• WHAT IS EXPECTED: Leave the pictures out and quote every line from the start of the listing to the line with "S.camera = cam", inclusive.

• GIVEN MATERIAL:

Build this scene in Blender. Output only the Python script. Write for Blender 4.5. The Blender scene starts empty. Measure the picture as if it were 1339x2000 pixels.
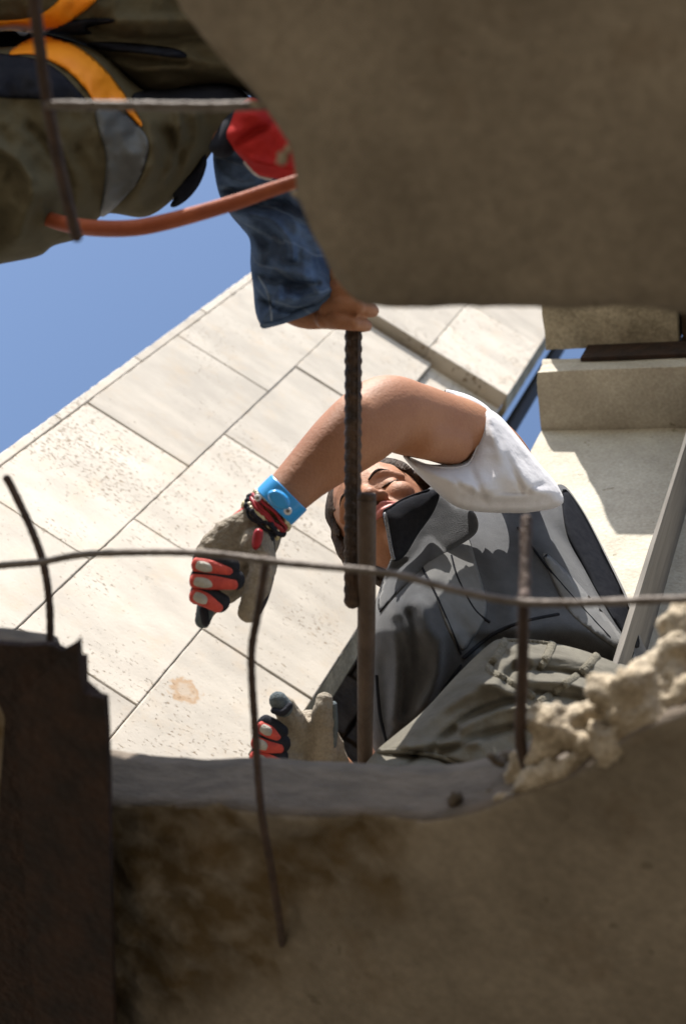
import bpy, bmesh, math, random
import numpy as np
from mathutils import Vector, Matrix, noise
from mathutils.geometry import delaunay_2d_cdt

random.seed(7)
rng = np.random.default_rng(7)
S = bpy.context.scene
COL = S.collection

# ------------------------------------------------------------------ camera, sky, sun
F = 2778.0                                  # focal length in photo pixels (50 mm on a 36 mm high frame)
def nz(a):
    a = np.array(a, float); return a / np.linalg.norm(a)
UP = nz((1720 - 669.5, 1000 + 360, -F))     # gravity-up seen in camera axes: the camera looks up at about 58 degrees, rolled
_s = np.array([1, -.63, 0.]); _s[2] = -(_s @ UP) / UP[2]
AX = nz(_s); AY = np.cross(UP, AX)
M = np.array([AX, AY, UP])                  # camera axes -> world axes
CAM = np.array([0, 0, 1.5])

cam_d = bpy.data.cameras.new('camera'); cam = bpy.data.objects.new('camera', cam_d); COL.objects.link(cam)
cam_d.sensor_fit = 'VERTICAL'; cam_d.sensor_height = 36; cam_d.sensor_width = 24.1; cam_d.lens = 50
cam_d.clip_start = .05; cam_d.clip_end = 600
cam.matrix_world = Matrix.Translation(CAM.tolist()) @ Matrix(M.tolist()).to_4x4()
cam_d.dof.use_dof = True; cam_d.dof.focus_distance = 2.45; cam_d.dof.aperture_fstop = 4.2
S.camera = cam

SUN_CAM = nz((-.12, .90, -.40))             # towards the sun, camera axes
SUN = M @ SUN_CAM
w = bpy.data.worlds.new('World'); S.world = w; w.use_nodes = True
nt = w.node_tree
sky = nt.nodes.new('ShaderNodeTexSky'); sky.sky_type = 'NISHITA'; sky.sun_disc = False
sky.sun_elevation = math.asin(SUN[2]); sky.sun_rotation = math.atan2(SUN[0], SUN[1])
sky.air_density = 1.0; sky.dust_density = 1.2; sky.ozone_density = 1.6
nt.links.new(sky.outputs[0], nt.nodes['Background'].inputs[0])
nt.nodes['Background'].inputs[1].default_value = .12
sl = bpy.data.lights.new('sun', 'SUN'); so = bpy.data.objects.new('sun', sl); COL.objects.link(so)
sl.energy = 5.0; sl.angle = math.radians(.5); sl.color = (1, .95, .88)
so.rotation_euler = Vector((-SUN).tolist()).to_track_quat('-Z', 'Y').to_euler()
so.location = (0, 0, 12)
S.view_settings.view_transform = 'Standard'; S.view_settings.look = 'None'
S.view_settings.exposure = .98; S.view_settings.gamma = 1
S.view_settings.use_curve_mapping = False
S.render.engine = 'CYCLES'
S.cycles.max_bounces = 8; S.cycles.diffuse_bounces = 5

# ------------------------------------------------------------------ geometry helpers
def Pc(x, y, d):                            # photo pixel + depth (m) -> camera space
    return np.array([(x - 669.5) / F * d, (1000 - y) / F * d, -d])
def cw(p):                                  # camera space -> world
    return np.asarray(p) @ M.T + CAM
def P(x, y, d): return cw(Pc(x, y, d))
def ray(x, y): return M @ np.array([(x - 669.5) / F, (1000 - y) / F, -1.0])
def PZ(x, y, h):                            # on the horizontal plane h above the camera
    r = ray(x, y); return CAM + r * (h / r[2])

def mesh(name, V, Fc, mat, smooth=True):
    me = bpy.data.meshes.new(name)
    me.from_pydata([tuple(map(float, v)) for v in V], [], [tuple(map(int, f)) for f in Fc])
    me.validate(); me.update()
    if smooth: me.polygons.foreach_set('use_smooth', [True] * len(me.polygons))
    if mat: me.materials.append(mat)
    return me
def base_of(parent):
    v = np.zeros(3); p = parent
    while p is not None:
        v = v + np.array(p.location); p = p.parent
    return v
def ob(name, V, Fc, mat, parent=None, smooth=True, at=None):
    V = np.asarray(V, float)
    if parent is not None:
        loc = np.zeros(3); b = base_of(parent)
    else:
        b = np.array(at if at is not None else V.mean(0)); loc = b
    o = bpy.data.objects.new(name, mesh(name, V - b, Fc, mat, smooth))
    COL.objects.link(o); o.location = loc.tolist()
    if parent is not None: o.parent = parent
    return o
def tag(o, label=None, cat=None, group=None, kind=None):
    if label: o['label'] = label
    if cat: o['category'] = cat
    if group: o['group'] = group
    if kind: o['kind'] = kind
    return o
def thing(name, label, cat, loc, group=None):
    o = bpy.data.objects.new(name, None); COL.objects.link(o); o.location = [float(c) for c in loc]
    o.empty_display_size = .05
    return tag(o, label, cat, group)
def join(*shells):
    V, Fc, n = [], [], 0
    for v, f in shells:
        V.append(np.asarray(v, float)); Fc += [tuple(i + n for i in q) for q in f]; n += len(v)
    return np.concatenate(V), Fc
def crom(pts, sub, closed=False):
    pts = np.asarray(pts, float); n = len(pts); out = []
    rngi = range(n) if closed else range(n - 1)
    for i in rngi:
        if closed: a, b, c, d = pts[(i - 1) % n], pts[i], pts[(i + 1) % n], pts[(i + 2) % n]
        else: a, b, c, d = pts[max(i - 1, 0)], pts[i], pts[i + 1], pts[min(i + 2, n - 1)]
        for k in range(sub):
            t = k / sub
            out.append(.5 * (2 * b + (c - a) * t + (2 * a - 5 * b + 4 * c - d) * t * t + (3 * b - a - 3 * c + d) * t ** 3))
    if not closed: out.append(pts[-1])
    return np.array(out)
def tube(path, ra, rb=None, seg=16, cap=True):        # camera-space loft; ra across the view, rb along it
    path = np.asarray(path, float); ra = np.asarray(ra, float) * np.ones(len(path)); rb = ra if rb is None else np.asarray(rb, float) * np.ones(len(path))
    T = np.gradient(path, axis=0); T /= np.linalg.norm(T, axis=1)[:, None] + 1e-12
    if cap:
        pre_p, pre_a, pre_b, post_p, post_a, post_b = [], [], [], [], [], []
        for th in (82, 60, 35, 15):
            c, s_ = math.cos(math.radians(th)), math.sin(math.radians(th))
            pre_p.append(path[0] - T[0] * min(ra[0], rb[0]) * s_); pre_a.append(ra[0] * c); pre_b.append(rb[0] * c)
        for th in (15, 35, 60, 82):
            c, s_ = math.cos(math.radians(th)), math.sin(math.radians(th))
            post_p.append(path[-1] + T[-1] * min(ra[-1], rb[-1]) * s_); post_a.append(ra[-1] * c); post_b.append(rb[-1] * c)
        T = np.concatenate([np.repeat(T[:1], 4, 0), T, np.repeat(T[-1:], 4, 0)])
        path = np.concatenate([pre_p, path, post_p]); ra = np.concatenate([pre_a, ra, post_a]); rb = np.concatenate([pre_b, rb, post_b])
    V, Fc = [], []; n = len(path); side0 = None
    for i in range(n):
        vd = nz(path[i])
        sd = np.cross(T[i], vd)
        if np.linalg.norm(sd) < .15 and side0 is not None: sd = side0 - T[i] * (side0 @ T[i])
        elif np.linalg.norm(sd) < 1e-6: sd = np.array([1., 0, 0])
        sd = nz(sd)
        if side0 is not None and sd @ side0 < 0: sd = -sd
        side0 = sd; u2 = np.cross(sd, T[i])
        for k in range(seg):
            a = 2 * math.pi * k / seg
            V.append(path[i] + ra[i] * math.cos(a) * sd + rb[i] * math.sin(a) * u2)
    for i in range(n - 1):
        for k in range(seg):
            a, b = i * seg + k, i * seg + (k + 1) % seg
            Fc.append((a, b, b + seg, a + seg))
    Fc.append(tuple(range(seg))[::-1]); Fc.append(tuple(range((n - 1) * seg, n * seg)))
    return np.array(V), Fc
def tp(pts, sub=6, seg=16, ratio=1.0, cap=True, mul=1.0):   # list of (x, y, depth, half width in px)
    q = crom(np.array([p[:4] for p in pts], float), sub)
    path = np.array([Pc(a[0], a[1], a[2]) for a in q]); r = q[:, 3] * q[:, 2] / F * mul
    return tube(path, r, r * ratio, seg, cap)
def ell(c, ax, frame=None, nu=20, nv=12):              # ellipsoid (camera space centre, three radii, optional frame rows)
    fr = np.eye(3) if frame is None else np.array(frame)
    V, Fc = [], []
    for j in range(nv + 1):
        ph = math.pi * j / nv
        for i in range(nu):
            t = 2 * math.pi * i / nu
            l = np.array([ax[0] * math.sin(ph) * math.cos(t), ax[1] * math.cos(ph), ax[2] * math.sin(ph) * math.sin(t)])
            V.append(np.array(c) + l @ fr)
    for j in range(nv):
        for i in range(nu):
            a, b = j * nu + i, j * nu + (i + 1) % nu
            Fc.append((a, a + nu, b + nu, b))
    return np.array(V), Fc
def fuse(shells, voxel, smooth=4, fac=.5):             # union of closed shells into one continuous surface
    V, Fc = join(*shells)
    me = mesh('tmp', V, Fc, None); o = bpy.data.objects.new('tmp', me); COL.objects.link(o)
    m = o.modifiers.new('r', 'REMESH'); m.mode = 'VOXEL'; m.voxel_size = voxel
    if smooth:
        k = o.modifiers.new('s', 'SMOOTH'); k.factor = fac; k.iterations = smooth
    dg = bpy.context.evaluated_depsgraph_get(); dg.update()
    e = bpy.data.meshes.new_from_object(o.evaluated_get(dg))
    n = len(e.vertices); a = np.empty(n * 3); e.vertices.foreach_get('co', a)
    fc = [tuple(p.vertices) for p in e.polygons]
    bpy.data.objects.remove(o); bpy.data.meshes.remove(me); bpy.data.meshes.remove(e)
    return a.reshape(-1, 3), fc
def nrm(V, Fc):
    N = np.zeros_like(V)
    tri = np.array([f[:3] for f in Fc]); c = np.cross(V[tri[:, 1]] - V[tri[:, 0]], V[tri[:, 2]] - V[tri[:, 0]])
    for k in range(3): np.add.at(N, tri[:, k], c)
    for f, cc in zip(Fc, c):
        if len(f) > 3: N[f[3]] += cc
    return N / (np.linalg.norm(N, axis=1)[:, None] + 1e-12)
def fbm(V, sc, oct=3):
    return np.array([noise.fractal(Vector((v * sc).tolist()), 1.0, 2.1, oct) for v in V])
def rough(V, Fc, amps):
    N = nrm(V, Fc); V = V.copy()
    for sc, a in amps: V += N * (fbm(V, sc, 3) * a)[:, None]
    return V
def inpoly(pts, poly):
    x, y = pts[:, 0], pts[:, 1]; c = np.zeros(len(pts), bool); n = len(poly)
    for i in range(n):
        x1, y1 = poly[i]; x2, y2 = poly[(i + 1) % n]
        if y1 == y2: continue
        k = ((y1 > y) != (y2 > y)) & (x < (x2 - x1) * (y - y1) / (y2 - y1) + x1)
        c ^= k
    return c
def pdist(pts, line, closed=False):
    line = np.asarray(line, float); d = np.full(len(pts), 1e9); n = len(line)
    for i in range(n if closed else n - 1):
        a, b = line[i], line[(i + 1) % n]; ab = b - a; L = ab @ ab + 1e-12
        t = np.clip(((pts - a) @ ab) / L, 0, 1)
        d = np.minimum(d, np.linalg.norm(pts - (a + t[:, None] * ab), axis=1))
    return d
def resample(line, step, closed=True):
    line = np.asarray(line, float)
    if closed: line = np.concatenate([line, line[:1]])
    L = np.concatenate([[0], np.cumsum(np.linalg.norm(np.diff(line, axis=0), axis=1))])
    n = max(3, int(L[-1] / step)); t = np.linspace(0, L[-1], n, endpoint=not closed)
    return np.stack([np.interp(t, L, line[:, k]) for k in (0, 1)], 1)
def tri2d(bound, inner, loops=None):
    pts = np.concatenate([bound, inner]) if len(inner) else bound
    edges = []
    for s_, n in (loops or [(0, len(bound))]): edges += [(s_ + i, s_ + (i + 1) % n) for i in range(n)]
    r = delaunay_2d_cdt([Vector((float(p[0]), float(p[1]))) for p in pts], edges, [], 0, 1e-6)
    V = np.array([(v[0], v[1]) for v in r[0]]); T = np.array(r[2])
    return V, T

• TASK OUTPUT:
Build this scene in Blender. Output only the Python script. Write for Blender 4.5. The Blender scene starts empty. Measure the picture as if it were 1339x2000 pixels.
import bpy, bmesh, math, random
import numpy as np
from mathutils import Vector, Matrix, noise
from mathutils.geometry import delaunay_2d_cdt

random.seed(7)
rng = np.random.default_rng(7)
S = bpy.context.scene
COL = S.collection

# ------------------------------------------------------------------ camera, sky, sun
F = 2778.0                                  # focal length in photo pixels (50 mm on a 36 mm high frame)
def nz(a):
    a = np.array(a, float); return a / np.linalg.norm(a)
UP = nz((1720 - 669.5, 1000 + 360, -F))     # gravity-up seen in camera axes: the camera looks up at about 58 degrees, rolled
_s = np.array([1, -.63, 0.]); _s[2] = -(_s @ UP) / UP[2]
AX = nz(_s); AY = np.cross(UP, AX)
M = np.array([AX, AY, UP])                  # camera axes -> world axes
CAM = np.array([0, 0, 1.5])

cam_d = bpy.data.cameras.new('camera'); cam = bpy.data.objects.new('camera', cam_d); COL.objects.link(cam)
cam_d.sensor_fit = 'VERTICAL'; cam_d.sensor_height = 36; cam_d.sensor_width = 24.1; cam_d.lens = 50
cam_d.clip_start = .05; cam_d.clip_end = 600
cam.matrix_world = Matrix.Translation(CAM.tolist()) @ Matrix(M.tolist()).to_4x4()
cam_d.dof.use_dof = True; cam_d.dof.focus_distance = 2.45; cam_d.dof.aperture_fstop = 4.2
S.camera = cam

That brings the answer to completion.